* SOURCE EXCERPT *
* START *

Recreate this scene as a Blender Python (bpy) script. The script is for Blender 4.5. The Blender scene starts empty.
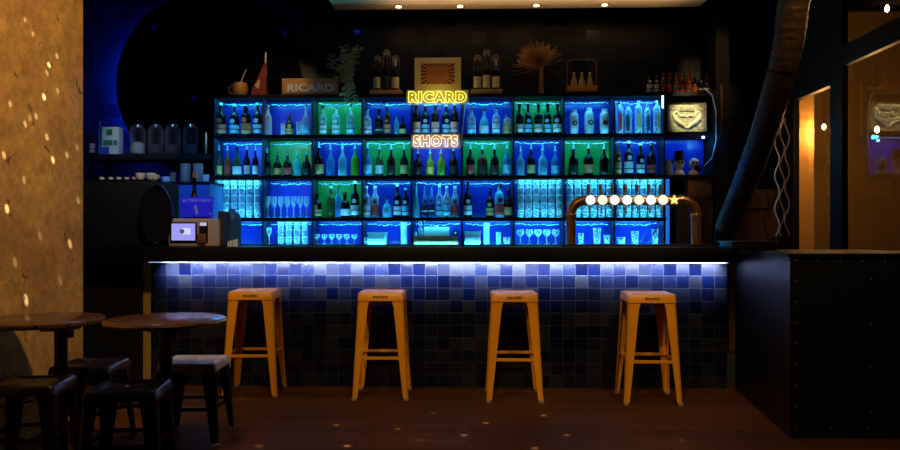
import bpy, bmesh, math, random
from mathutils import Vector, Matrix
random.seed(7)
R = math.radians
SC = bpy.context.scene
COL = SC.collection

# ------------------------------------------------------------------ camera
F, YH, H, YAW = 740.0, 234.0, 1.155, R(1.7)
FW = Vector((-math.sin(YAW), math.cos(YAW), 0)); RT = Vector((math.cos(YAW), math.sin(YAW), 0))
cd = bpy.data.cameras.new('camera'); cam = bpy.data.objects.new('camera', cd); COL.objects.link(cam)
cam.location = (0, 0, H); cam.rotation_euler = (R(90), 0, YAW)
cd.sensor_width = 36; cd.lens = F / 900 * 36; cd.shift_y = (YH - 225) / 900; cd.clip_start = .05
SC.camera = cam
SC.view_settings.view_transform = 'Standard'; SC.view_settings.look = 'None'
SC.view_settings.gamma = 1; SC.view_settings.use_curve_mapping = False
SC.view_settings.exposure = 0
SC.cycles.transparent_max_bounces = 24
SC.cycles.max_bounces = 8

def at(px, py, Y):
    d = FW + RT * ((px - 450) / F) + Vector((0, 0, 1)) * ((YH - py) / F)
    return Vector((0, 0, H)) + d * (Y / d.y)
def X_(px, Y): return at(px, 0, Y).x
def Z_(py, Y, px=450): return at(px, py, Y).z

# ------------------------------------------------------------------ materials
MATS = {}
def nodes(name):
    m = bpy.data.materials.new(name); m.use_nodes = True
    nt = m.node_tree; return m, nt, nt.nodes['Principled BSDF']
def pm(name, col, rough=.5, metal=0.0, noise=0.0, nscale=12.0, emit=None, es=0.0, bump=0.0, spec=.5, coat=0.0):
    if name in MATS: return MATS[name]
    m, nt, b = nodes(name)
    b.inputs['Base Color'].default_value = (*col, 1); b.inputs['Roughness'].default_value = rough
    b.inputs['Metallic'].default_value = metal; b.inputs['Specular IOR Level'].default_value = spec
    b.inputs['Coat Weight'].default_value = coat
    tc = nt.nodes.new('ShaderNodeTexCoord'); n = nt.nodes.new('ShaderNodeTexNoise')
    n.inputs['Scale'].default_value = nscale; n.inputs['Detail'].default_value = 4
    nt.links.new(tc.outputs['Object'], n.inputs['Vector'])
    if noise > 0:
        mx = nt.nodes.new('ShaderNodeMix'); mx.data_type = 'RGBA'
        mx.inputs[6].default_value = (*[c * (1 - noise) for c in col], 1)
        mx.inputs[7].default_value = (*[min(1, c * (1 + noise)) for c in col], 1)
        nt.links.new(n.outputs['Fac'], mx.inputs[0]); nt.links.new(mx.outputs[2], b.inputs['Base Color'])
    if bump > 0:
        bp = nt.nodes.new('ShaderNodeBump'); bp.inputs['Strength'].default_value = bump; bp.inputs['Distance'].default_value = .01
        nt.links.new(n.outputs['Fac'], bp.inputs['Height']); nt.links.new(bp.outputs['Normal'], b.inputs['Normal'])
    if emit:
        b.inputs['Emission Color'].default_value = (*emit, 1); b.inputs['Emission Strength'].default_value = es
    MATS[name] = m; return m
def glassy(name, tint, mixf=.4, col=(.8, .8, .8), rough=.12):
    """thin glass: tinted see-through layer mixed with a glossy surface"""
    if name in MATS: return MATS[name]
    m, nt, b = nodes(name)
    b.inputs['Base Color'].default_value = (*col, 1); b.inputs['Roughness'].default_value = rough
    t = nt.nodes.new('ShaderNodeBsdfTransparent'); t.inputs[0].default_value = (*tint, 1)
    fr = nt.nodes.new('ShaderNodeLayerWeight'); fr.inputs[0].default_value = .35
    ma = nt.nodes.new('ShaderNodeMath'); ma.operation = 'MULTIPLY_ADD'; ma.use_clamp = True
    ma.inputs[1].default_value = .75; ma.inputs[2].default_value = mixf
    nt.links.new(fr.outputs['Facing'], ma.inputs[0])
    mx = nt.nodes.new('ShaderNodeMixShader')
    nt.links.new(ma.outputs[0], mx.inputs[0]); nt.links.new(t.outputs[0], mx.inputs[1]); nt.links.new(b.outputs[0], mx.inputs[2])
    nt.links.new(mx.outputs[0], nt.nodes['Material Output'].inputs[0])
    MATS[name] = m; return m

def tile_mat(name, cols, mortar, size, msize=.02, rough=(.08, .3), axis='xz', bump=.25):
    m, nt, b = nodes(name)
    L = nt.links.new; N = nt.nodes.new
    tc = N('ShaderNodeTexCoord'); sp = N('ShaderNodeSeparateXYZ'); L(tc.outputs['Object'], sp.inputs[0])
    cb = N('ShaderNodeCombineXYZ'); L(sp.outputs[0 if axis[0] == 'x' else 1], cb.inputs[0]); L(sp.outputs[2], cb.inputs[1])
    wn = N('ShaderNodeTexNoise'); wn.inputs['Scale'].default_value = 5; wn.inputs['Detail'].default_value = 0
    L(cb.outputs[0], wn.inputs['Vector'])
    wob = N('ShaderNodeVectorMath'); wob.operation = 'SCALE'; wob.inputs[3].default_value = .006
    L(wn.outputs['Color'], wob.inputs[0])
    add = N('ShaderNodeVectorMath'); L(cb.outputs[0], add.inputs[0]); L(wob.outputs[0], add.inputs[1])
    sc = N('ShaderNodeVectorMath'); sc.operation = 'SCALE'; sc.inputs[3].default_value = 1 / size; L(add.outputs[0], sc.inputs[0])
    fl = N('ShaderNodeVectorMath'); fl.operation = 'FLOOR'; L(sc.outputs[0], fl.inputs[0])
    wh = N('ShaderNodeTexWhiteNoise'); wh.noise_dimensions = '2D'; L(fl.outputs[0], wh.inputs['Vector'])
    rp = N('ShaderNodeValToRGB'); L(wh.outputs['Value'], rp.inputs[0])
    e = rp.color_ramp.elements; rp.color_ramp.interpolation = 'LINEAR'
    e[0].position = 0; e[0].color = (*cols[0], 1); e[1].position = 1; e[1].color = (*cols[-1], 1)
    for i, c in enumerate(cols[1:-1]):
        q = rp.color_ramp.elements.new((i + 1) / (len(cols) - 1)); q.color = (*c, 1)
    fr = N('ShaderNodeVectorMath'); fr.operation = 'FRACTION'; L(sc.outputs[0], fr.inputs[0])
    s2 = N('ShaderNodeSeparateXYZ'); L(fr.outputs[0], s2.inputs[0])
    def edge(o):
        a = N('ShaderNodeMath'); a.operation = 'SUBTRACT'; a.inputs[1].default_value = .5; L(o, a.inputs[0])
        c = N('ShaderNodeMath'); c.operation = 'ABSOLUTE'; L(a.outputs[0], c.inputs[0]); return c.outputs[0]
    mx = N('ShaderNodeMath'); mx.operation = 'MAXIMUM'; L(edge(s2.outputs[0]), mx.inputs[0]); L(edge(s2.outputs[1]), mx.inputs[1])
    mr = N('ShaderNodeMapRange'); mr.inputs[1].default_value = .5 - msize * 1.4; mr.inputs[2].default_value = .5 - msize * .5
    L(mx.outputs[0], mr.inputs[0])
    big = N('ShaderNodeTexNoise'); big.inputs['Scale'].default_value = 26; L(cb.outputs[0], big.inputs['Vector'])
    mm = N('ShaderNodeMix'); mm.data_type = 'RGBA'; mm.blend_type = 'MULTIPLY'; mm.inputs[0].default_value = .5
    L(rp.outputs[0], mm.inputs[6]); L(big.outputs['Fac'], mm.inputs[7])
    cm = N('ShaderNodeMix'); cm.data_type = 'RGBA'; L(mr.outputs[0], cm.inputs[0]); L(mm.outputs[2], cm.inputs[6]); cm.inputs[7].default_value = (*mortar, 1)
    L(cm.outputs[2], b.inputs['Base Color'])
    rr = N('ShaderNodeMapRange'); rr.inputs[3].default_value = rough[0]; rr.inputs[4].default_value = rough[1]; L(wh.outputs['Value'], rr.inputs[0])
    L(rr.outputs[0], b.inputs['Roughness'])
    # hand made tiles: each face is tilted a little and slightly wavy
    hs = N('ShaderNodeMath'); hs.operation = 'MULTIPLY_ADD'; hs.inputs[1].default_value = -1; L(mr.outputs[0], hs.inputs[0])
    L(big.outputs['Fac'], hs.inputs[2])
    bp = N('ShaderNodeBump'); bp.inputs['Strength'].default_value = bump; bp.inputs['Distance'].default_value = .004
    L(hs.outputs[0], bp.inputs['Height']); L(bp.outputs[0], b.inputs['Normal'])
    return m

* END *

* YOUR TASK *
Print the data above verbatim from the first line through the line holding "COL = SC.collection", leaving every picture out.

* RESPONSE TO THE EXERCISE *
Recreate this scene as a Blender Python (bpy) script. The script is for Blender 4.5. The Blender scene starts empty.
import bpy, bmesh, math, random
from mathutils import Vector, Matrix
random.seed(7)
R = math.radians
SC = bpy.context.scene
COL = SC.collection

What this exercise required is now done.